La solidaridad, que ciertamente era un pilar fundamental de la idea de los fundadores, solo se puede practicar de forma razonable en un esquema federal, donde los estados particulares no dependen estrictamente del poder central. Sin embargo las ayudas se dan en casos excepcionales. Las catástrofes naturales, por ejemplo. Ahora bien, ¿una crisis económica se puede considerar como una catástrofe natural? En cierto sentido sí, porque en una economía global la crisis puede venir del exterior. Los derivados tóxicos de los bancos americanos o las subprime concedidas con una ligereza irresponsable han podido ser determinantes en la crisis de Europa, como bien sabemos.

¿En este caso qué se podría hacer?
La unión bancaria que se está reforzando en estos años es un primer paso. Es necesario evitar que un fallo en un banco genere un contagio inmediato. Además, habría que crear una red de rescate a nivel europeo. La mejor forma de construir Europa, creo yo, es un sistema de bienestar de la Unión, y ahí el modelo sería el “social security” americano, que a nivel federal administra las pensiones y la cobertura sanitaria para la tercera edad y las personas con menos recursos. No hablo de una unificación fiscal completa sino de una red de rescate.

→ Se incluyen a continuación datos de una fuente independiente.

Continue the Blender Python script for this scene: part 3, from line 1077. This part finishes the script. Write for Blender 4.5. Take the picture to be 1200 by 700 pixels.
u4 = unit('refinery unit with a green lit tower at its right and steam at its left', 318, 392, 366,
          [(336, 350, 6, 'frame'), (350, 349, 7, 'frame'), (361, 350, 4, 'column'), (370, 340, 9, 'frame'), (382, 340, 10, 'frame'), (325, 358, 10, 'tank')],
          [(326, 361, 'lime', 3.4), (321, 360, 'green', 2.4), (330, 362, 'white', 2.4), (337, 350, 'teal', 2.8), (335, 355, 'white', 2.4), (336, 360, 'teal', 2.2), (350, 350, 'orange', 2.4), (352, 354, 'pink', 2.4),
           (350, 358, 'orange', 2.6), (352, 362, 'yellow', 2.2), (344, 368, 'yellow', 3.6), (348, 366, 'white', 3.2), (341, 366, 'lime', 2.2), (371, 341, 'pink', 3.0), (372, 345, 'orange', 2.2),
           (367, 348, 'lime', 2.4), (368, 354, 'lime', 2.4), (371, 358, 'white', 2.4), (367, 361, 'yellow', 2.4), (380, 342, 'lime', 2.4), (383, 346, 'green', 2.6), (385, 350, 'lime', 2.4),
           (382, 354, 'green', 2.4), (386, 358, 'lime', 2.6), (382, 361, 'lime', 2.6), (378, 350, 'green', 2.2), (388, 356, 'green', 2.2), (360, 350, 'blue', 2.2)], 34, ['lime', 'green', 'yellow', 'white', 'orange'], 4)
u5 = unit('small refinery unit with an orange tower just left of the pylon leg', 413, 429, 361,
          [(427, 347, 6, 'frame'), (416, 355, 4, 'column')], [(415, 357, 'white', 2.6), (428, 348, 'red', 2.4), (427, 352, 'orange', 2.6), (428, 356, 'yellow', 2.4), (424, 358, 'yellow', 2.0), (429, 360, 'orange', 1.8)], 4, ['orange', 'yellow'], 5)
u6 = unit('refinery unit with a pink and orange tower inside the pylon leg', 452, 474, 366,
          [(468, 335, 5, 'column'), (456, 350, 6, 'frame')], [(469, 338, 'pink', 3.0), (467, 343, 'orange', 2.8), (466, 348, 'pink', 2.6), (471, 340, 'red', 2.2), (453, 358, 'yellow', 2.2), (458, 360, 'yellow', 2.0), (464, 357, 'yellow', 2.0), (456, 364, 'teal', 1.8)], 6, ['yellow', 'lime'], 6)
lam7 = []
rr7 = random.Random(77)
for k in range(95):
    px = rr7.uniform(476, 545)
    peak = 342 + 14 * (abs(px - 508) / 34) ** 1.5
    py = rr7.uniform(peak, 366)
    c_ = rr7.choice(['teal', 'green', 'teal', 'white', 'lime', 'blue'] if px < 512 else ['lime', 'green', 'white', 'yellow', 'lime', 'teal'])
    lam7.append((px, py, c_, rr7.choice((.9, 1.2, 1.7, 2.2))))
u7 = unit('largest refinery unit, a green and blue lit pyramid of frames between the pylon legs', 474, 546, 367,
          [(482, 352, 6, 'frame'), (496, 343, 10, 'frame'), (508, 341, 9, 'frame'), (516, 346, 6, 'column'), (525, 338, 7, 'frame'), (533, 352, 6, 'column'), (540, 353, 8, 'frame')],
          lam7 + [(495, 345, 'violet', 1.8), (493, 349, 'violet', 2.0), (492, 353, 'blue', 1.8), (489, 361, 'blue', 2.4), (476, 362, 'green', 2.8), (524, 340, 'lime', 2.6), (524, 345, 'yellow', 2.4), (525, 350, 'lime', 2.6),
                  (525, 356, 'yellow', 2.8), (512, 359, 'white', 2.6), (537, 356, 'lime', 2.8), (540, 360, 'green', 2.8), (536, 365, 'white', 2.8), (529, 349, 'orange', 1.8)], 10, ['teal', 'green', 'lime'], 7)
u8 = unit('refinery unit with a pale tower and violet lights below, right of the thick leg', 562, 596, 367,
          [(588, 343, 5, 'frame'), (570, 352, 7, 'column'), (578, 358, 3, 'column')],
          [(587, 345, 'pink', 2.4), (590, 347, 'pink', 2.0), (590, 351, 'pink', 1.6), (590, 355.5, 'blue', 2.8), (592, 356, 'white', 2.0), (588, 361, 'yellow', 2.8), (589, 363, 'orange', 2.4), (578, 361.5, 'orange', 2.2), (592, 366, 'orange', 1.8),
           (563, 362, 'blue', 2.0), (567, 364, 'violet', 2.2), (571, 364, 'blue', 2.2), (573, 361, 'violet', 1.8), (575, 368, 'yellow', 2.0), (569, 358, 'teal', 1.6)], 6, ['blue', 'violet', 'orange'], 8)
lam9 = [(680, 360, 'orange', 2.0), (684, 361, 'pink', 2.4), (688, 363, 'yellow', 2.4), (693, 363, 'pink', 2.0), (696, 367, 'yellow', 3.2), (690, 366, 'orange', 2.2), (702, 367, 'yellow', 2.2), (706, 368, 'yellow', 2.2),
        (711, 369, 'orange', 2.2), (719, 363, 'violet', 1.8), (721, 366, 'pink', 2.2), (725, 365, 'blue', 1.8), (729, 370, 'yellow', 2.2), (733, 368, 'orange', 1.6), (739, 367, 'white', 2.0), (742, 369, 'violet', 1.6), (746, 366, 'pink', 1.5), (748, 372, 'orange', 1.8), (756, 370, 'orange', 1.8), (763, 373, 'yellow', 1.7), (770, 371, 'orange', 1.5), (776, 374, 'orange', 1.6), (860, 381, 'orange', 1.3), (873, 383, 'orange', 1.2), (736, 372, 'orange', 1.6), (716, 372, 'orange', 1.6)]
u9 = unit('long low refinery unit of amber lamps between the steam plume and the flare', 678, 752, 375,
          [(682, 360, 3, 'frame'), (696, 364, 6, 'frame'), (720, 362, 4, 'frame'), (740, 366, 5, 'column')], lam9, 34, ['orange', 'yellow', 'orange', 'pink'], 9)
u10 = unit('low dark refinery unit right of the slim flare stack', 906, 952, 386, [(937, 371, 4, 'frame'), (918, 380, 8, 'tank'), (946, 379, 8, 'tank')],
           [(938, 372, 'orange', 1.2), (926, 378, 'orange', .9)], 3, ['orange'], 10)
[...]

¿Cómo valora las maniobras extraordinarias que el BCE ha hecho en estos años para responder a la crisis? ¿Cree que pueden ayudar a consolidar la Unión a largo plazo?
La posición que el BCE adoptó en 2012, con la decisión de adquirir los títulos de deuda estatal y el recorte de las tasas para sostener el crecimiento, ha sido fundamental. Y ha sido también el momento en que se ha visto la diferencia entre la burocracia de Bruselas y la eficacia del BCE. Toda la crisis se puede leer desde esta perspectiva. En América está el Congreso, polémico e inconcluyente, y la FED, que toma iniciativas. Bernanke y Draghi son claramente los héroes de esta crisis. Draghi ha podido hacer lo que ha hecho porque tenía el apoyo de los gobiernos nacionales, pero también hay que reconocer la labor de quien, con mucho esfuerzo, ha creado puentes entre la posición de Alemania y el BCE. A la larga, creo que habrá que redefinir el papel del BCE, que no deberían funcionar directamente como un prestamista sino que debería encargarse de dinamizar el sector financiero.